Privacy in 2016 means encryption from the point at which we submit information to the point at which it’s read. Read, that is, by the people we intend for it to be read by. There is absolutely no reason why we shouldn’t expect to be able to communicate around the world with complete privacy.

Here’s what Evernote’s CEO said this morning as a follow-up to yesterday’s mess:

“Select Evernote employees may see random content to ensure the features are working properly but they won’t know who it belongs to. They’ll only see the snippet they’re checking. Not only that, but if a machine identifies any personal information, it will mask it from the employee.”
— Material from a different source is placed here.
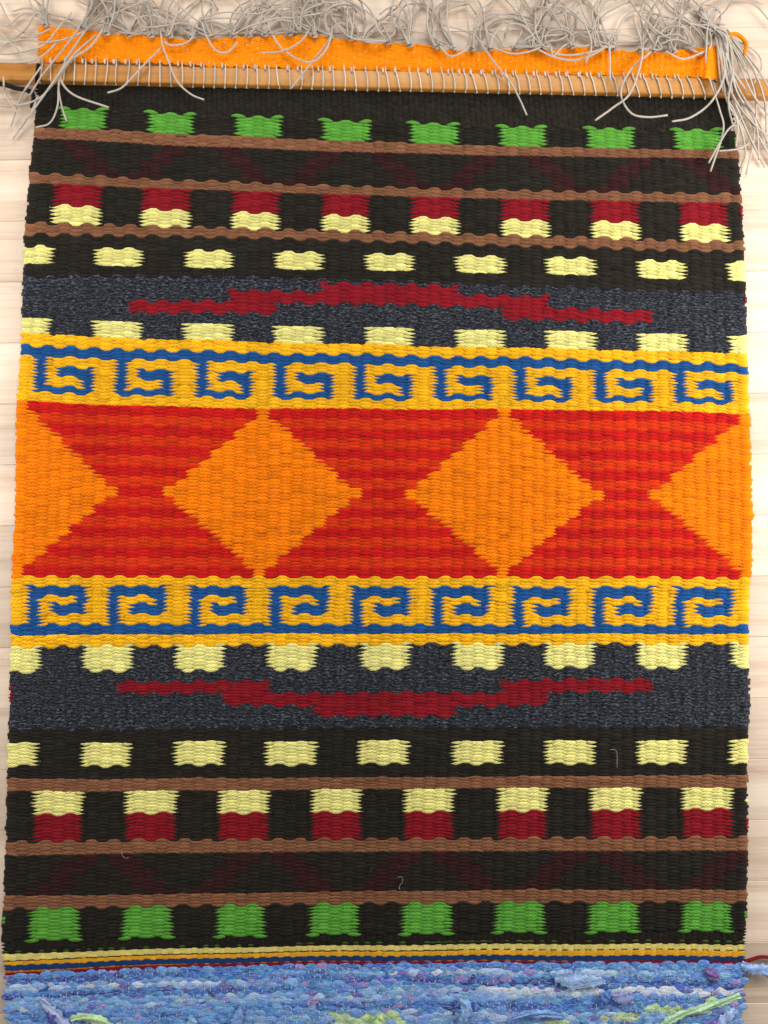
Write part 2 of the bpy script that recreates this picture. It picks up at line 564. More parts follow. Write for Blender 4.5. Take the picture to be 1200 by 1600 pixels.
def plain(k, n, part, parity=0): weave(k, n, lambda i, r: part, parity)
def fine(k, n, part, hh=0.62, cols=2 * NW, amp=0.62, skip=None, sh=0.25):
    global PREV
    PREV = None
    """Heading and hem: woven on single warps, twice as many columns."""
    for j in range(cols + 1):
        u = j * NW / cols
        off = sh if j % 2 else -sh
        for r in range(n):
            if skip and skip(j, r): continue
            add_st(part, u, k, (r + 0.5 + off) / n, 0.85, 0.85, hh / n, pitch=NW / cols, amp=amp)

sq26 = [(2 + 8 * m, 6 + 8 * m) for m in range(8)]
sq610 = [(-3, 2)] + [(6 + 8 * m, 10 + 8 * m) for m in range(7)] + [(62, 66)]

def edged(owner, table):
    """Selvedge turns in the colour of the next repeat: table {column: (colour, rows)}."""
    cache = {}
    def f(i, r):
        if i in table and r in table[i][1]:
            gnd = owner(i, r)
            if isinstance(gnd, tuple): gnd = gnd[1 if i == 0 else 0]
            key = (i, table[i][1].index(r) // 3)
            if key not in cache: cache[key] = new_part('edge_turn', table[i][0]); cache[key].under = gnd
            return cache[key]
        return owner(i, r)
    return f

def rows(k):
    return max(1, int(round((np.mean(CURVES[k + 1]) - np.mean(CURVES[k])) / 5.4)))

# --- top black heading and green blocks
head = new_part('black_heading', 'black'); fine(0, 5, head)
blk = new_part('black_band', 'black')
fine(1, 4, blk, hh=0.66)
gs = [(a, b, new_part('green_block', 'green')) for a, b in sq26]
weave(2, rows(2), edged(seg_owner(blk, gs), {63: ('green', [2, 3])}), 0)
plain(3, rows(3), new_part('brown_stripe', 'brown'), 1)
# --- black band with maroon chevrons
blk = new_part('black_band', 'black')
chev = {}
def chev_owner(flip, n, ground):
    store = {}
    def f(i, r):
        rr = (n - 1 - r) if flip else r
        m, w = divmod(i - 1, 14)
        a = 1.0 + rr * 3.6 / n
        b = 11.0 - rr * 3.6 / n
        if a <= w < a + 2.4: key = (m, 0)
        elif b - 0.4 < w <= b + 2: key = (m, 1)
        else: return ground
        if key not in store: store[key] = new_part('maroon_chevron', 'maroon')
        return store[key]
    return f
weave(4, rows(4), chev_owner(False, rows(4), blk), 0)
plain(5, rows(5), new_part('brown_stripe', 'brown'), 0)
# --- burgundy over cream blocks
blk = new_part('black_band', 'black')
bs = [(a, b, new_part('burgundy_block', 'burgundy')) for a, b in sq26]
weave(6, rows(6), edged(seg_owner(blk, bs), {63: ('burgundy', [1, 2, 3])}), 1)
cs = [(a, b, new_part('cream_block', 'cream')) for a, b in sq26]
weave(7, rows(7), seg_owner(blk, cs), 1)
plain(8, rows(8), new_part('brown_stripe', 'brown'), 1)
blk = new_part('black_band', 'black')
plain(9, rows(9), blk, 1)
cs = [(a, b, new_part('cream_block', 'cream')) for a, b in sq610]
weave(10, rows(10), seg_owner(blk, cs), 1)
plain(11, rows(11), blk, 0)
# --- grey band with stepped burgundy bar
gry = new_part('grey_band', 'grey')
step = new_part('burgundy_stepped_bar', 'burgundy')
plain(12, rows(12), gry, 0)
weave(13, rows(13), edged(seg_owner(gry, [(26, 38, step)]), {63: ('burgundy', [0, 1])}), 0)
weave(14, rows(14), seg_owner(gry, [(18, 46, step)]), 0)
weave(15, rows(15), seg_owner(gry, [(9, 22, step), (42, 55, step)]), 0)
plain(16, rows(16), gry, 0)
cs = [(a, b, new_part('cream_block', 'cream')) for a, b in sq610]
weave(17, rows(17), seg_owner(gry, cs), 1)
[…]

Instead of providing encrypted data through their service, Evernote has essentially admitted to their lack of understanding of the importance of data privacy. They suggest that they’re relying on a machine to identify any personal information, and that this machine will mask it from their employees – that’s completely beside the point.

This company should not need to look at any data made by any everyday Evernote user, ever. It’s as if they’re asking everyone in the world to play-test their video game to make sure it works. But worse, because they’re saying everyone WILL play-test this service unless they make an extra effort not to.

If Evernote truly wants to retain the faith of privacy-seeking citizens, they need to drop this line of reasoning as soon as possible. Content used to “ensure the features are working properly” does not need to be coming from random users, and it definitely shouldn’t be. Evernote needs to guarantee full end-to-end encryption for all users by default – encryption they, themselves, cannot break.

All Evernote has done is to make clear their ability to see your data and their willingness to use it to test their next big feature. They do not need to do this, and they absolutely should not do this. It’s time to look for Evernote alternatives.